WHAT THE TASK ASKS ▸ Quote all of the data below exactly, please.

SUPPLIED DATA ▸
** Start **
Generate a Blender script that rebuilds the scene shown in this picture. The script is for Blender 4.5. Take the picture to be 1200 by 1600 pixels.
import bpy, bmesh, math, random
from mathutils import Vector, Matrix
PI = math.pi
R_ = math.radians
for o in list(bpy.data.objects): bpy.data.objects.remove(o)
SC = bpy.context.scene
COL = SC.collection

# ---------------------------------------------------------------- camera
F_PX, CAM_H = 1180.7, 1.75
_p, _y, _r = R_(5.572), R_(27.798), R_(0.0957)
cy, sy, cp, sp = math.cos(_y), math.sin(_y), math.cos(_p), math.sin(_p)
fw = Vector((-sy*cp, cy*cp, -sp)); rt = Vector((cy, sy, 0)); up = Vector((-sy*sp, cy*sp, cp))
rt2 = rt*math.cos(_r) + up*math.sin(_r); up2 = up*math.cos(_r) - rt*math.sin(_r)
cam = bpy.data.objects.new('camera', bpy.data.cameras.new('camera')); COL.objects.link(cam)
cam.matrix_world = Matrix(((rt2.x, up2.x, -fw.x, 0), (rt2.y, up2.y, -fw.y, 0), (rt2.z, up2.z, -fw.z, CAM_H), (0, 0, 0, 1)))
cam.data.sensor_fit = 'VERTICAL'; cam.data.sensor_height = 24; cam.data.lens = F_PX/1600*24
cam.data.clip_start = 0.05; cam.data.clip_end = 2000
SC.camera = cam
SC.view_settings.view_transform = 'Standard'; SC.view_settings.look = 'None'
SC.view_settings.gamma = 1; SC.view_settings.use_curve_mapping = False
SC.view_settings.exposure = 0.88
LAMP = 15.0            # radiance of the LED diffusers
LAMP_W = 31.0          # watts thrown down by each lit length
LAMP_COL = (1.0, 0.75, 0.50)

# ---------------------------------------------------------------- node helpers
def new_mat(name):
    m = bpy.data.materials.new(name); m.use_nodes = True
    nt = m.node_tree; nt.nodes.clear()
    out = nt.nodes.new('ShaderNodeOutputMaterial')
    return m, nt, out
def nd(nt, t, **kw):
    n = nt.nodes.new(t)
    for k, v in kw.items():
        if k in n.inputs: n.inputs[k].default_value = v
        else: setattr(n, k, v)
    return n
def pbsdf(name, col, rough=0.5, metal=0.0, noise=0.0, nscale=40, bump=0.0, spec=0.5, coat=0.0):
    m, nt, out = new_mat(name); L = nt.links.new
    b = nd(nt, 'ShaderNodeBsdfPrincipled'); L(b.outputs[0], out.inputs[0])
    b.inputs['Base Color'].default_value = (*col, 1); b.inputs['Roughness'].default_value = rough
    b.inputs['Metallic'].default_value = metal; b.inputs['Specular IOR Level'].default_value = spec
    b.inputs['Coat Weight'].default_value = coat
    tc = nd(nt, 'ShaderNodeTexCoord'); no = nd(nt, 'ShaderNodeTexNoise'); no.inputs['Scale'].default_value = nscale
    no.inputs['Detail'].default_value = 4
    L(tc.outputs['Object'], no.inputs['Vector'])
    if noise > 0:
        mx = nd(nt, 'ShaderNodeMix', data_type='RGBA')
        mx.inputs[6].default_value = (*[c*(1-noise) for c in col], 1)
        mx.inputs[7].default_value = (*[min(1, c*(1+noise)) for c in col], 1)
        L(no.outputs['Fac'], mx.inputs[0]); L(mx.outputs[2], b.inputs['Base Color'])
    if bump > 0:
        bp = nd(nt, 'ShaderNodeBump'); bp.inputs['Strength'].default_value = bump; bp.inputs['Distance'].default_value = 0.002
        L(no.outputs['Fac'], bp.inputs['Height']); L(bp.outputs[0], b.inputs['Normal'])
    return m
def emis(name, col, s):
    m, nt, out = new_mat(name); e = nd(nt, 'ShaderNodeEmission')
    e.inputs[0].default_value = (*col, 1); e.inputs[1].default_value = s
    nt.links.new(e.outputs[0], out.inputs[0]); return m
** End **
FULL ANSWER ▸
Generate a Blender script that rebuilds the scene shown in this picture. The script is for Blender 4.5. Take the picture to be 1200 by 1600 pixels.
import bpy, bmesh, math, random
from mathutils import Vector, Matrix
PI = math.pi
R_ = math.radians
for o in list(bpy.data.objects): bpy.data.objects.remove(o)
SC = bpy.context.scene
COL = SC.collection

# ---------------------------------------------------------------- camera
F_PX, CAM_H = 1180.7, 1.75
_p, _y, _r = R_(5.572), R_(27.798), R_(0.0957)
cy, sy, cp, sp = math.cos(_y), math.sin(_y), math.cos(_p), math.sin(_p)
fw = Vector((-sy*cp, cy*cp, -sp)); rt = Vector((cy, sy, 0)); up = Vector((-sy*sp, cy*sp, cp))
rt2 = rt*math.cos(_r) + up*math.sin(_r); up2 = up*math.cos(_r) - rt*math.sin(_r)
cam = bpy.data.objects.new('camera', bpy.data.cameras.new('camera')); COL.objects.link(cam)
cam.matrix_world = Matrix(((rt2.x, up2.x, -fw.x, 0), (rt2.y, up2.y, -fw.y, 0), (rt2.z, up2.z, -fw.z, CAM_H), (0, 0, 0, 1)))
cam.data.sensor_fit = 'VERTICAL'; cam.data.sensor_height = 24; cam.data.lens = F_PX/1600*24
cam.data.clip_start = 0.05; cam.data.clip_end = 2000
SC.camera = cam
SC.view_settings.view_transform = 'Standard'; SC.view_settings.look = 'None'
SC.view_settings.gamma = 1; SC.view_settings.use_curve_mapping = False
SC.view_settings.exposure = 0.88
LAMP = 15.0            # radiance of the LED diffusers
LAMP_W = 31.0          # watts thrown down by each lit length
LAMP_COL = (1.0, 0.75, 0.50)

# ---------------------------------------------------------------- node helpers
def new_mat(name):
    m = bpy.data.materials.new(name); m.use_nodes = True
    nt = m.node_tree; nt.nodes.clear()
    out = nt.nodes.new('ShaderNodeOutputMaterial')
    return m, nt, out
def nd(nt, t, **kw):
    n = nt.nodes.new(t)
    for k, v in kw.items():
        if k in n.inputs: n.inputs[k].default_value = v
        else: setattr(n, k, v)
    return n
def pbsdf(name, col, rough=0.5, metal=0.0, noise=0.0, nscale=40, bump=0.0, spec=0.5, coat=0.0):
    m, nt, out = new_mat(name); L = nt.links.new
    b = nd(nt, 'ShaderNodeBsdfPrincipled'); L(b.outputs[0], out.inputs[0])
    b.inputs['Base Color'].default_value = (*col, 1); b.inputs['Roughness'].default_value = rough
    b.inputs['Metallic'].default_value = metal; b.inputs['Specular IOR Level'].default_value = spec
    b.inputs['Coat Weight'].default_value = coat
    tc = nd(nt, 'ShaderNodeTexCoord'); no = nd(nt, 'ShaderNodeTexNoise'); no.inputs['Scale'].default_value = nscale
    no.inputs['Detail'].default_value = 4
    L(tc.outputs['Object'], no.inputs['Vector'])
    if noise > 0:
        mx = nd(nt, 'ShaderNodeMix', data_type='RGBA')
        mx.inputs[6].default_value = (*[c*(1-noise) for c in col], 1)
        mx.inputs[7].default_value = (*[min(1, c*(1+noise)) for c in col], 1)
        L(no.outputs['Fac'], mx.inputs[0]); L(mx.outputs[2], b.inputs['Base Color'])
    if bump > 0:
        bp = nd(nt, 'ShaderNodeBump'); bp.inputs['Strength'].default_value = bump; bp.inputs['Distance'].default_value = 0.002
        L(no.outputs['Fac'], bp.inputs['Height']); L(bp.outputs[0], b.inputs['Normal'])
    return m
def emis(name, col, s):
    m, nt, out = new_mat(name); e = nd(nt, 'ShaderNodeEmission')
    e.inputs[0].default_value = (*col, 1); e.inputs[1].default_value = s
    nt.links.new(e.outputs[0], out.inputs[0]); return m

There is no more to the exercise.